Ultra High Vacuum System

Ultra High Vacuum System

Surface characterization techniques: XPS/ UPS/ EELS

Lamprini Sygellou

X-ray photoelectron spectroscopy (XPS) is a surface analysis technique capable of providing elemental and chemical state information from the outer 5 to 12 nanometres of a solid surface. All elements can be detected with detection limits in the 0.1 to 0.5 atomic percent.

 

Similar with XPS, Ultra violet photoelectron spectroscopy (UPS), using UV radiation (with photon energy of 10-45 eV) examine valence levels. The Work function of the materials and the Ionization Potential of an organic material can be determined. The information depth is ~3nm.

By stepwise deposition of a material onto a substrate the determination of the energy level alignment at the interface that is the appearance of an interface dipole or the level bending effects can be determined by XPS/UPS techniques.

Electron energy-loss spectroscopy (EELS) is a surface analytical technique that measures the change in kinetic energy of electrons after they have interacted with a specimen. The low-loss or valence region of an EEL spectrum (< 50 eV) provides valuable information about the band structure and in particular about the dielectric properties of a material (e.g., band gap, surface plasmons). The information depth is ~3nm.

Moreover, the Ultra High Vacumm chamber is equipped with: (a) Ion gun for sputtering the surfaces (for contamination removal) and for controllable induce defects onto graphene sheets, (b) a stainless steel sample holder able to be heated

up to 650 °C in order to thermal reduction of oxides, GO, e.t.c. (c) gas inlet systems in order to surface exposure under various gases and controllable pressures ranging from 10-6mbar up to 1bar.

Ex.1: The graphene surfaces was modified byIon beam (Ar+) bombardment with various energies in order to controllable induce defects. The effect of the defects on the adhesion of PMMA/graphene interfaces was studied. The density of defects on graphene increases as the irradiation dose increases caused the adhesion improved of graphene/PMMA interface.

Ex.2: Chemical modification of GO thin films on ITO was investigated. The absolute Work Function (WF) variation with the oxygen content (by thermal reduction of GO) and the heteroatom concentration (nitrogen) was experimentally recorded. The graphitic assemblies were reduced with either thermal (annealing in ultrahigh vacuum (UHV)) or chemical (hydrazine-induced) treatment. Also, a combination of both processes was studied. The WF of rGO thin depends on multiple parameters such as the heteroatom concentration, the thickness, the GO flake size, and speciation. It has provided valuable information for designing materials with fine-tuned electronic and chemical properties for the optimization of device performance.

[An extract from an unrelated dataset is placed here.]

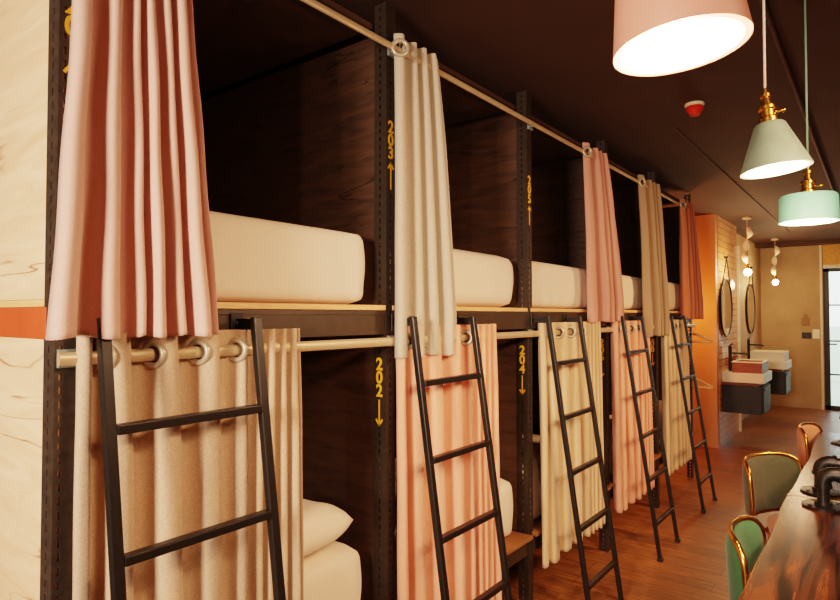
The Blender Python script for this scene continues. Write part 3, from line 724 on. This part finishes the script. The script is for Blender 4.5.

WP4 Failure processes of graphene in tension and compression

Project Summary

Ar+ ion bombardment as a tool for controllable defect induction to single layer graphene

The scope of this work-package is the creation of defects in graphene created with a controllable manner, by Ar+ irradiation, and to avoid the defects oxidation in the atmosphere. For this purpose CVD monolayer graphene on Cu samples were subjected to Ar ions with different energies in ultra-high vacuum (UHV) chamber and subsequently the defected samples were exposed to H2.

The defects creation with Ar+ gun was performed in Ultra High Vacuum System (UHV). The H2 exposure was performed in the high pressure cell directly attached to the UHV chamber. The investigation was performed with surface sensitive techniques, X-Ray Ultra Violet photoelectron and electron Spectroscopies ( XPS-UPS-EELS) and with Raman.